Simply put, it is about how well-connected people are, how much they earn and how much they spend. Cars promised to connect us and enable us to drive anywhere fast, but as demand has risen exponentially because of a lack of public transport alternatives and generous government subsidies for something ineffective in the city, we are now stuck together in traffic jams. Every tool has its purpose. Cars are great at connecting people from sparsely populated areas to dense urban environments, but they are terrible at providing the necessary throughput in densely populated and industrialized areas, where the wealth of our nation is created.
We should plan dense cities because they provide the economic foundation for a richer, more sustainable environment. In a high population density environment cars are a terrible mode of transportation because of space requirements and lack of throughput. Rail based public transport can transport 30 - 60 times as many people as car-based transport.
Additionally, trains could be automated to reduce labor requirements and ensure around the clock transportation. This would provide a much more cost-effective and user-friendly transport experience in a city than cars ever could.
We should really question if road infrastructure should be used regularly by cars in a dense urban environment. There should and will always be roads to highrises for emergency vehicles and heavy deliveries but those can use multi purpose roads that are mainly used by bicycles and micro cars. These roads should be access controled and built in a way that there is no option for through traffic.
Ideally the housing is built in a dense highrise fashion to enable wide green spaces between the buildings for recreational use, temperature dampening and sounds separating the balconies between the buildings.
To make building fast and sustainable, the buildings should be constructed out of prefabricated wood elements. This would essentially create long term co2 storage while using esthetically pleasing materials.
The facades should be sloped to enable enough light to reach shrubs and small trees planted in big planter pots on the edges of the balconies. This provides a more natural surface area than a traditional facade would. These should be pre planted as leaving it up to the residents often leads to lackluster results. There could be different plant configuration options to choose from.
Newly developed quarters should be built along current mass transit corridors where there is a lot of open space. This will reduce the amount of infrastructure that needs to be built and reduce the cost of the land that needs to be acquired.
Below is a tool in which you can choose a spot and select an area to visualize how many people would fit in an area with half Alterlaa density to Alterlaa density (40.000 people per km²). You can pick any place in the world but ideally along a current railway corridor.
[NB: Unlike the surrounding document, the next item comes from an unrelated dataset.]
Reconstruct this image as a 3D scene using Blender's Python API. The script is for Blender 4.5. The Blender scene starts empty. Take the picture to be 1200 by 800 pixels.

The blue line is the Westbahn corridor in Austria.
Ideally a place near an existing city is picked to be able to utilize some of the existing infrastructure but land prices might make it more financially viable to move the satellite city a bit further out. Depending on landscape elevation and bodies of water around a city, additional cities could be built outwards in a star patter or even better in a grid patter to minimize commute times. A mix between the two as shown below would be ideal.
The blue city and existing railway corridors are the original infrastructure. Along existing railways, new cities in green can be built and then connected with radial connections in yellow. If the radial connections bow out, the new city locations in yellow will later on form a grid with the cities in the second ring radial connection in orange. Right of way to connect the orange ring line with the yellow ring line should be considered in the original planning to provide the upgrade path for grid based public transport network.
Building cities along already existing infrastructure (transit oriented development) and filling in the gaps provides a efficient, scalable and cost effective way of building cities that have much more green spaces then our current way of building and don't rely at all on individual public transport. They could house millions of people at a fraction of the cost and land use, which would be much more sustainable economically & ecologically.